Two photographs of Pizza.
A full shot of the pizza and a close-up of the pizza.
Alternative: add the ingredients for props.

🍕 1. Steam Vanishes Fast

Fresh-from-the-oven pizza loses its steam in seconds—literally. That beautiful “just baked” vibe is gone before your camera’s warmed up. Capturing rising steam often requires:

  • Preheating multiple pizzas.

  • Using steam-generating tricks (damp cotton balls microwaved, placed behind the pizza out of frame).

  • Or compositing steam in post.


🍕 2. Cheese Congeals Quickly

Mozzarella and other pizza cheeses start to harden and lose that melty, gooey stretch within minutes of leaving the oven.

  • Use cheese strategically melted with a heat gun.

  • Create “cheese pulls” with fake slices held apart using fishing line or strategically placed skewers.

  • Sometimes, glue is mixed in with cheese for perfect stretchability (yes… glue).


🍕 3. Grease Management

Too little grease and the pizza looks dry. Too much, and it looks like a slice of regret. Grease control becomes a styling game:

  • Dab excess oil with blotting paper.

  • Add gloss where needed with glycerin or diluted corn syrup.

  • Shoot quickly before oils pool and make the crust soggy-looking.


🍕 4. Maintaining Freshness Over Time

Pizza starts looking tired the moment it hits room temp.

  • Rotate pizzas in and out like stage actors.

  • Use dummy pies for layout/composition.

  • Style one pristine slice at a time.


🍕 5. Crust Detail Can Get Lost

That gorgeous golden-brown crust? It often disappears under flat studio lighting. You’ll need to:

  • Use cross lighting or backlighting to emphasize texture.

  • Consider brushing the crust with a bit of oil or egg wash and giving it a quick oven toast just before shooting.


🍕 6. Ingredient Slide

On a hot pizza, toppings migrate. Cheese slides. Pepperoni curls. Basil wilts. It’s chaos.

  • Place key ingredients manually with tweezers after baking.

  • Add “hero” toppings to a partially cooked or dummy pizza to keep them upright and photogenic.

  • Consider undercooking a base pizza so it holds shape longer.


🍕 7. Lighting the Gloss vs. the Matte

Pizza has extremes—wet gloss (sauce, cheese) and dry matte (crust, some toppings). Getting both to look appealing in the same shot means:

  • Dialing in your bounce and fill.

  • Using scrims to control specular highlights.

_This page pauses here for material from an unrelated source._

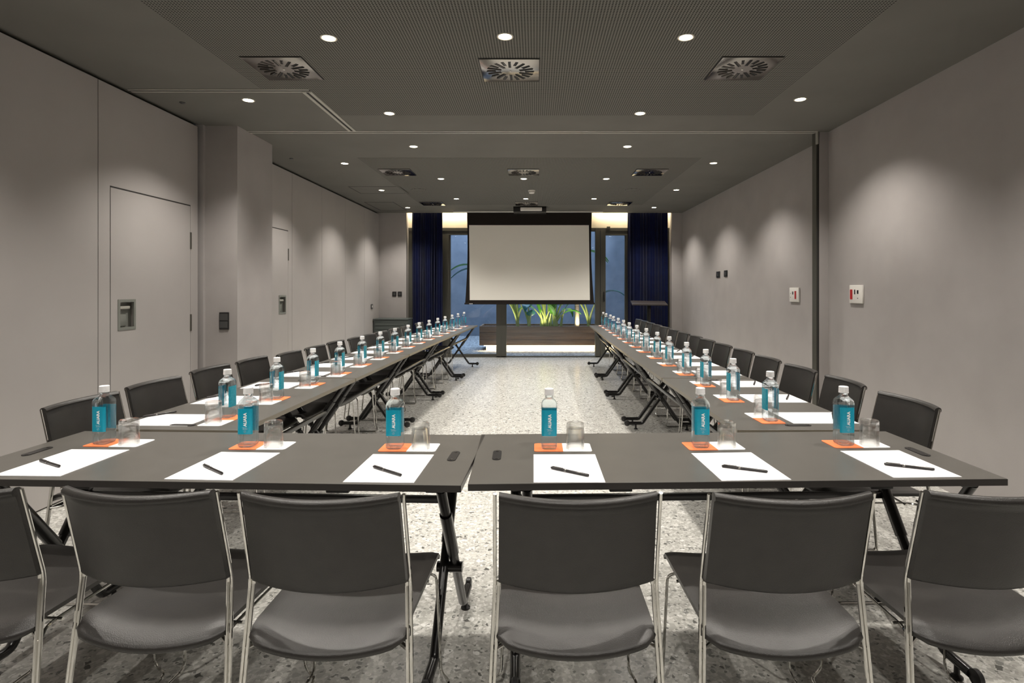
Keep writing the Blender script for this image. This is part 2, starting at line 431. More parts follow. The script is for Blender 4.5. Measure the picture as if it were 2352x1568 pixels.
def door(name, x, y0, y1, z1, hy0, hy1, label):
    b = MB(); hz0, hz1 = 1.087, 1.32
    b.box(x-0.04, x+0.001, y0, hy0, 0.01, z1); b.box(x-0.04, x+0.001, hy1, y1, 0.01, z1)
    b.box(x-0.04, x+0.001, hy0, hy1, 0.01, hz0); b.box(x-0.04, x+0.001, hy0, hy1, hz1, z1)
    d = struct(name, b, M['panel'], label, smooth=False)
    h = MB(); fr = 0.022
    h.box(x-0.002, x+0.005, hy0, hy1, hz0, hz0+fr); h.box(x-0.002, x+0.005, hy0, hy1, hz1-fr, hz1)
    h.box(x-0.002, x+0.005, hy0, hy0+fr, hz0+fr, hz1-fr); h.box(x-0.002, x+0.005, hy1-fr, hy1, hz0+fr, hz1-fr)
    h.box(x-0.04, x-0.035, hy0, hy1, hz0, hz1)
    hp = h.build('recessed_handle', M['handleplate'], d, smooth=False); hp['label'] = 'recessed metal handle box'
    l = MB(); ym = (hy0+hy1)/2
    l.rbox(x-0.022, x-0.006, hy0+fr, hy1-fr-0.025, 1.245, 1.268, 0.004)
    l.tube([(x-0.035,ym-0.01,1.257),(x-0.012,ym-0.01,1.257)], 0.008)
    g = l.build('lever', M['track'], hp)
    l = MB(); l.rbox(x-0.036, x-0.024, hy0+fr, hy1-fr-0.04, 1.115, 1.205, 0.004)
    l.build('lock_plate', M['handleplate'], hp)
    for zz in (1.76, 1.02) if name == 'door_1' else (1.76,):
        l = MB().box(x, x+0.008, y1-0.005, y1+0.012, zz, zz+0.15); hn = l.build('hinge', M['frame'], d, smooth=False)
    return d
door('door_1', XL, 4.107, 5.055, 2.145, 4.176, 4.362, 'flush grey door in the near partition wall')
door('door_2', XLF, 6.20, 7.12, 2.13, 6.86, 7.06, 'flush grey door beyond the pillar')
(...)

  • Sometimes lighting in layers and compositing in post.


🍕 8. Slice Drama

The hero shot is often the “cheese pull” or single slice lift. This is where your whole setup can collapse if:

  • The cheese doesn’t stretch.

  • The slice breaks.

  • The crust bends awkwardly.

  • You didn’t pre-slice the pizza properly or reinforce the bottom of the slice.

Use cardboard supports, pre-melted cheese, and back support with a spatula or hidden hand.


🍕 9. Color Balance Can Be Tricky

Warm tones dominate—yellows, reds, browns. If you’re not careful:

  • The reds can go radioactive.

  • The cheese can go green or orange under certain lights.

  • The crust can look flat beige without texture.

Shoot RAW, use gray cards, and fine-tune in post.


🍕 10. Client Expectations

Clients want it to look both hot and fresh and perfectly composed. That’s tough. Real pizza often looks rustic and messy. Balancing appetizing realism with graphic perfection is an art form.